Stated goal: Show every line where "scene" occurs.
# # # #
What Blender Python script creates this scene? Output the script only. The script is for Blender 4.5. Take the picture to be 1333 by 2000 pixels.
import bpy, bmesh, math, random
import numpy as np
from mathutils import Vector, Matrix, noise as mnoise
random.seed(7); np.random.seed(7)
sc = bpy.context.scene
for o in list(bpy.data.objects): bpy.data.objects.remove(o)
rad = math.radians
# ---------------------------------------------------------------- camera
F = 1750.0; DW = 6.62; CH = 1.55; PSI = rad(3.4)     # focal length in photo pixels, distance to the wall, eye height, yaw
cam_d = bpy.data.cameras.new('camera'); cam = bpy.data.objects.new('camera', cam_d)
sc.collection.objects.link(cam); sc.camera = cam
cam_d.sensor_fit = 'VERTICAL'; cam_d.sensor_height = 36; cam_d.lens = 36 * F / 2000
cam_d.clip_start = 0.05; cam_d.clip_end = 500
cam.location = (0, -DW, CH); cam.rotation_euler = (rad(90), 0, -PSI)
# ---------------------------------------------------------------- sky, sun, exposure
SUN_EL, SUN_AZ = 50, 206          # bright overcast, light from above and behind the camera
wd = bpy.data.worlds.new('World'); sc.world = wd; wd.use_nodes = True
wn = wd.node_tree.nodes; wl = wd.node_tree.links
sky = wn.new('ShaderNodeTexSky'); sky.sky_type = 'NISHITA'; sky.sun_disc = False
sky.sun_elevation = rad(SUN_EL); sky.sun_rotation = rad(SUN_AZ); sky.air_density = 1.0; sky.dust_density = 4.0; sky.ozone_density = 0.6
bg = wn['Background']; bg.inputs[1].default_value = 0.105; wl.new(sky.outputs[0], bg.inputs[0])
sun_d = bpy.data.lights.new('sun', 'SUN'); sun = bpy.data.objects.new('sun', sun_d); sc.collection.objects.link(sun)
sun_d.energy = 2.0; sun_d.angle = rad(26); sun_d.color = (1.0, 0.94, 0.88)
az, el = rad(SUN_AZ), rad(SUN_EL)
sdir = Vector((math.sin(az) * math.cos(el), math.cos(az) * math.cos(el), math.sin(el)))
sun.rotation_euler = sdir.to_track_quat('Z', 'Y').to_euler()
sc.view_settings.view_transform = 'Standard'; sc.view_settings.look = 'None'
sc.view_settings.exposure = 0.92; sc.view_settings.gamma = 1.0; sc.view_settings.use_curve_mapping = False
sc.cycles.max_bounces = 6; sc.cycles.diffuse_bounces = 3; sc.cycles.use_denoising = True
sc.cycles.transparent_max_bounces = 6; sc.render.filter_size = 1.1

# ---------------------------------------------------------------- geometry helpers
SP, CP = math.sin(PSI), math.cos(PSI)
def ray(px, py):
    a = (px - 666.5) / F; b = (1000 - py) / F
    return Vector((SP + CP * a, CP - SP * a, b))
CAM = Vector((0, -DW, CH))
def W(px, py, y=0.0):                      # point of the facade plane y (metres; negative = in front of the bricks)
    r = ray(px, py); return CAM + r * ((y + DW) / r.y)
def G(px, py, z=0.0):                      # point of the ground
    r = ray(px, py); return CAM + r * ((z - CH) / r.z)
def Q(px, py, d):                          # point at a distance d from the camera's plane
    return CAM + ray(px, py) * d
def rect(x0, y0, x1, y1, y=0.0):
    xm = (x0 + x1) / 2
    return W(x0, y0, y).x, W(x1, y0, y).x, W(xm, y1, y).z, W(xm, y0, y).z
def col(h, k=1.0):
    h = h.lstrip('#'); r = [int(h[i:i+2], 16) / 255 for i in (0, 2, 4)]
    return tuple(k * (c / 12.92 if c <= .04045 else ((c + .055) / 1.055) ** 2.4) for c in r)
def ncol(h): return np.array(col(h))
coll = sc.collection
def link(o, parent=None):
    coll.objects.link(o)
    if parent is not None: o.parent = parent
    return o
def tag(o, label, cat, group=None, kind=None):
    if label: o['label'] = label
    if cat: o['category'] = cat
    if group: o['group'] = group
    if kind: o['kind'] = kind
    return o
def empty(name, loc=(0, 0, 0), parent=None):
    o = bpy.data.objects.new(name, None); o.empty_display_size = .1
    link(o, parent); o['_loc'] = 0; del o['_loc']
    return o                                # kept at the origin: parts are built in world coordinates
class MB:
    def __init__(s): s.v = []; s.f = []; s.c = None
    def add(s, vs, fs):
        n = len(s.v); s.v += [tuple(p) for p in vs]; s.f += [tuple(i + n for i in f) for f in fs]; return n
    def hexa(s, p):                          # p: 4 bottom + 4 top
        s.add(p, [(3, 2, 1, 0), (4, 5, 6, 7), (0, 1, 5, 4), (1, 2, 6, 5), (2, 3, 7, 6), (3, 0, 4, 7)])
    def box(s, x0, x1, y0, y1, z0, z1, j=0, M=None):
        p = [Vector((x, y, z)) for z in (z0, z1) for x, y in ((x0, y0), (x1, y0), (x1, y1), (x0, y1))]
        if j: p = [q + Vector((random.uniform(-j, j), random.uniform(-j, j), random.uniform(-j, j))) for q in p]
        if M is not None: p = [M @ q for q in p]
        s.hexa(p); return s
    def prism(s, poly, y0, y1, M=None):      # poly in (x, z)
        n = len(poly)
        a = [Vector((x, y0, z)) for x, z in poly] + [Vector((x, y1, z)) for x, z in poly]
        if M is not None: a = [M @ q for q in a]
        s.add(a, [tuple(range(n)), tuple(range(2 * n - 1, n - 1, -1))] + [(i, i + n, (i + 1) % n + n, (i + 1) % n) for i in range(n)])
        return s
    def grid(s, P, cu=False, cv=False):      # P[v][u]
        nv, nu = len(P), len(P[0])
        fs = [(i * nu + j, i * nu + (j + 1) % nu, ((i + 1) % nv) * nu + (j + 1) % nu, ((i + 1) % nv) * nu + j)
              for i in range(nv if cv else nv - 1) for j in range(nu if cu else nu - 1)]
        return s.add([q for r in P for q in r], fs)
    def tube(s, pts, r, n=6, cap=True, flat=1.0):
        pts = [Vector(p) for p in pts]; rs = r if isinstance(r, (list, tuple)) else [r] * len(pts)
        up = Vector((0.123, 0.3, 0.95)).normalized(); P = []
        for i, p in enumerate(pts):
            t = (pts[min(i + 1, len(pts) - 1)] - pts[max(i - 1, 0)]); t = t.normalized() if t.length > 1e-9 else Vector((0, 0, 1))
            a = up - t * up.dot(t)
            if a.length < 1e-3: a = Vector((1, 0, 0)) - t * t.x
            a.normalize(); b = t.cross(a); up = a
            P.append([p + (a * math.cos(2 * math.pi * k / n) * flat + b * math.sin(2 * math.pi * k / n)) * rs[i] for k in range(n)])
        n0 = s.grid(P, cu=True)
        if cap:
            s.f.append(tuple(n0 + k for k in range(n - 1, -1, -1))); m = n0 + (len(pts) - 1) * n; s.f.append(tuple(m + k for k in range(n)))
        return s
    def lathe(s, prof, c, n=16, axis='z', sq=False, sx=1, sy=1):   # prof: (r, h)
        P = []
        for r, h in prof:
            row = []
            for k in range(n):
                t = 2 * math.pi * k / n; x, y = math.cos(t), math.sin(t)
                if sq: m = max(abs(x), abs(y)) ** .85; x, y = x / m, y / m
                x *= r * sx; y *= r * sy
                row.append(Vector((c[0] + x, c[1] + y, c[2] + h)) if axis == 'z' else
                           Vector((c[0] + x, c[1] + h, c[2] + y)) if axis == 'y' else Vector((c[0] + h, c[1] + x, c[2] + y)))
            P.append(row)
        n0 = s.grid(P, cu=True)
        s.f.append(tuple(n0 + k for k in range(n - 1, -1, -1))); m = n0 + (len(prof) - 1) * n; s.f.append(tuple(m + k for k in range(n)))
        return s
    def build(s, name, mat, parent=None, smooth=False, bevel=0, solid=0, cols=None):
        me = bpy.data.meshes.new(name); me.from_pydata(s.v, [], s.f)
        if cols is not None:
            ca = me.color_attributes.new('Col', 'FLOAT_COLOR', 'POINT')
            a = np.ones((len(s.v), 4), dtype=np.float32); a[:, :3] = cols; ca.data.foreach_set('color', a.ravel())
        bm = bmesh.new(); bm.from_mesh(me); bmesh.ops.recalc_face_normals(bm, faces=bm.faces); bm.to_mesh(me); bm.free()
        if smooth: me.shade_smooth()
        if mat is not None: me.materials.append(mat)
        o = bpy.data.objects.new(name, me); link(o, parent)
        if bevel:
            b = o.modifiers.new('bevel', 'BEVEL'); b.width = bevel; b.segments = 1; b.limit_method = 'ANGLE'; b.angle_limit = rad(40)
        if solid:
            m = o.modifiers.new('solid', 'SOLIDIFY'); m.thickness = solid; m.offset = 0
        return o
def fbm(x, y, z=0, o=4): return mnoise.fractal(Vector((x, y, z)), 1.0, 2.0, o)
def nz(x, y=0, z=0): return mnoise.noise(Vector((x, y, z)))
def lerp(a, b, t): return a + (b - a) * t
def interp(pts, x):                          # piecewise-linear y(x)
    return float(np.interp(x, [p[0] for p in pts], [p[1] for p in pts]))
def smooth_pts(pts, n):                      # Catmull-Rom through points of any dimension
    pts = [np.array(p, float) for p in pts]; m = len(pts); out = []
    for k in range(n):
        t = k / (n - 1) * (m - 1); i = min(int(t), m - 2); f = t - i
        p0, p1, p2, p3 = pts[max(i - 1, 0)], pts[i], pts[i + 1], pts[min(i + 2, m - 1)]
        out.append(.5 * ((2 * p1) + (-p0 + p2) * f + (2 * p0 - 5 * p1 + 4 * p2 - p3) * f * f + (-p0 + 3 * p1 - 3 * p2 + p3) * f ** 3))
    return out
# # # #
Final result:
What Blender Python script creates this scene? Output the script only. The script is for Blender 4.5. Take the picture to be 1333 by 2000 pixels.
sc = bpy.context.scene